Oil gains after an unexpected fall in US inventories

A risk-off tone across markets weighed on sentiment. A stronger USD led to lower interest from investors. Falling inventories provided support to oil.

By Daniel Hynes

Market Commentary

Crude oil prices gained after a fall in US inventories signalled a tight physical market. The Energy Information Administration’s weekly report showed that stockpiles of crude oil fell 1,362kbbl last week. This was against expectations of another build in inventories. The market shrugged off the builds in gasoline and distillate fuels as refiners ramp up for the upcoming driving season. The surprise drawdown in US inventories helped reverse losses earlier in the session. A stronger USD has been denting investors’ appetite. Hawkish commentary from Fed officials is raising doubts about a rate cut. Easing tensions in the Middle East have also seen the geopolitical risk premium unwind in recent weeks. However, prices may find some support from government buying. The Biden administration raised the price it is willing to pay to refill the country’s depleted strategic oil reserve. The Energy Department said it will pay as much as USD79.99/bbl, up from an informal cap of USD79/bbl. With WTI crude currently trading below that level, buying from the US may tighten the market.

European gas prices fell for a second day amid signs of tepid demand. The end of the heating season has lowered gas consumption levels.
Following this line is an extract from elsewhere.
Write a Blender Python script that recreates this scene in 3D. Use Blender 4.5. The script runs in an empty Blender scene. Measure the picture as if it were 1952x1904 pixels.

Moreover, European gas prices remain below coal generation costs, indicating gas balances will remain comfortable this summer. And with storage facilities at seasonal highs of 64%, there is little incentive to compete with Asia for LNG. That could change quickly, with the risk of supply disruptions remaining high amid the Russia-Ukraine war. North Asia LNG prices edged lower as China offers supply to the market. China’s biggest LNG importers, including CNOOC and PetroChina, are offering to sell spot shipments for delivery over the summer. This suggests the region’s end users aren’t in dire need of more supply. Australia is calling for the development of new natural gas reserves to ensure it remains a major exporter. This is part of the government’s Future Gas Strategy, which reiterates the role of gas in the energy transition.

Gold edged lower following those hawkish comments from Fed officials. Neel Kashkari said the central bank would keep rates where they are for an extended period and declined to rule out future hikes. This saw the USD and US Treasury yields move higher, both headwinds for investor demand.

The risk-off tone across markets also weighed on sentiment across the base metal sector. Copper slid back below USD10,000/t as the stronger USD tempered investor appetite. Nevertheless, tight supplies continue to underpin the market. The recent closure of copper mines and the difficult operating conditions many mining regions are now facing are raising doubts over future growth from the industry. This was magnified by BHP’s takeover proposal for Anglo American, as it looks to increase its exposure to the metal via acquisitions rather than development of new resources.

Iron ore futures fell despite a more upbeat assessment on demand. One of the world’s biggest exporters, Brazil’s Vale SA, said China’s real estate market is poised to improve in the second half of the year. It pointed to government stimulus as a reason for its more bullish outlook. It also sees strong demand from the infrastructure and manufacturing sectors.